Undeniably gifted, Nina Sayers trains to precision and avoids thinking about her own disordered eating and self-harm. Her unhinged mother has bathed her in baby pinks and stuffed teddy bears, she’s padded her life with the comforts of a child. Jaded though she may be, Nina has ambition and an unending appetite for eminence. She craves the dual role of Odette and Odile in Swan Lake with an all-consuming passion. Easily brilliant as the elegant Odette, Nina struggles to cross into the more sinister personality of Odile. Encouraged to unlock a darker side of herself, she becomes more reckless, digging deeper to find something of Odile within herself.

Sina progresses in her rehearsals, absorbing more and more of Odile, her hallucinations and anxiety attack increase in extremity. She pulls feathers from her shoulders, cackles into the face of her raging mother, and bleeds into the stagnant waters of her bath. She spirals. Nina’s paranoid fear of her own body causes her to mutilate herself, peeling back her skin, scratching at her back until she draws blood. She wholly believes that her own reflection wants to kill her. It is nightmarish and claustrophobic, but there seems to be no other way for Nina to reach the transcendence she covets. So, she sinks deeper into the madness.

Fox Searchlight

In Berlin, Susie Bannion wraps herself up in maroons and greys, plaits her hair down her back, and vibrates with creative energy. A former Mennonite, she is at first plain and ordinary — but when she gives herself to the dance, she is invincible. Susie, after giving her soul to the witches, becomes increasingly frenetic, precise and incredible in her movements. Though pain is present — the nightmares, feeling of Mother Markos’ hands pressing at her through the floorboards, and the wearing of every muscle and bone in her body. The witches want to devour her for breakfast, yet somehow in all their analyzing of her, they failed to realize the extent of her resilience, her strength. They know she has the beatings of perfection inside of her, but they are blind to her full power.
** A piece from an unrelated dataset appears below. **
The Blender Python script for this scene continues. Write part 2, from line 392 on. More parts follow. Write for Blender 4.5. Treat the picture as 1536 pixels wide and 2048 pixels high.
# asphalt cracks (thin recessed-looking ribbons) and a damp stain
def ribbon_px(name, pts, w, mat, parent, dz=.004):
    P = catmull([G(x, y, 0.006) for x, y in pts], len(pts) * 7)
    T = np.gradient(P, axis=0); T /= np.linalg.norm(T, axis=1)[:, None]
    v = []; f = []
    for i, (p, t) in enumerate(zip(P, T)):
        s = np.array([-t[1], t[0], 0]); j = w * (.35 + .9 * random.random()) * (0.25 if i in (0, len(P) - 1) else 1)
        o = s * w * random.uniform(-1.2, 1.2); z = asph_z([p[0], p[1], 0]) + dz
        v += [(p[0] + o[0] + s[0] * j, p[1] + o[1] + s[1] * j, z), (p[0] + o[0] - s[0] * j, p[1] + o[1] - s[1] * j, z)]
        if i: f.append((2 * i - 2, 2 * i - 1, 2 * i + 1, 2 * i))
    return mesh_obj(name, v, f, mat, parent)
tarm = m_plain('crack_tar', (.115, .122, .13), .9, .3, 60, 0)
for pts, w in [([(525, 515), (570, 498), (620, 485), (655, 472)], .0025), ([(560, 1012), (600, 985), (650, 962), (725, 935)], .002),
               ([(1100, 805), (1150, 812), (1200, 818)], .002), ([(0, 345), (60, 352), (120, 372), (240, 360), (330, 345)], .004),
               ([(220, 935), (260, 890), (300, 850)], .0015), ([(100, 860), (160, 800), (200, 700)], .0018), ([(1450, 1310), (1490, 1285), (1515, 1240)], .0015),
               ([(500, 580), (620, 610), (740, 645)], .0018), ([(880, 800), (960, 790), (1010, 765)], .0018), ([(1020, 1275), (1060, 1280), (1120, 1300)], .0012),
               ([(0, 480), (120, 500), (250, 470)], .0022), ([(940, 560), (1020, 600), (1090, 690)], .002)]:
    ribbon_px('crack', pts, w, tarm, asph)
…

The most jarring of bodily horrors comes at the end of the first act. Susie rehearses the Volk dance in jarring sweeps and bends. Her actions direct those of Olga — the dancer whose place she had taken— who shrieks and moans as her body is flung into the mirrors of a smaller studio. Her bones are shattered and unhinged, her skin becomes unrecognizable, her muscles snap. Every succinctly choreographed step Susie takes tears Olga’s body apart until she is nothing more than an aching mass of organic material. It is profoundly gruesome, but it is also profoundly illuminating. This is that darker thing. The thing that carves out a clear path of perfection.

“Perfection is not just about control. It’s also about letting go.”

Amazon Studios

Nina and Susie both have spiraled into some infernal place, but they are both wholly free. In reaching artistic perfection, they have unlocked some other plane of being—whether that is literal or metaphorical is irrelevant. Susie has taken up all of her power, cracked her chest open to find something primal deep inside; Nina simply transcends, lying on a mat as her own blood pools across her abdomen, a smile brushing serenely across her lips. This is about a transformation, a destruction of self. A metamorphosis into something higher only achieved by relinquishing the whole of oneself to something darker, something more beautiful, more perfect.

Black Swan is considered to be a metaphor for the birthing of an artist, a visual representation of Nina’s psychic and physical pilgrimage for artistic perfection—and the price she must pay. Suspiria tells of similar birth. The birth of Susie as Mother Suspiriorum is her final evolution into a perfect form. Both of their bodies are vehicles for the dance, carriers of artistic metaphor and bodily violence. They have given themselves completely to the maddening throes of the dance, and they are terrifying. They are perfect. An obsession finally sated.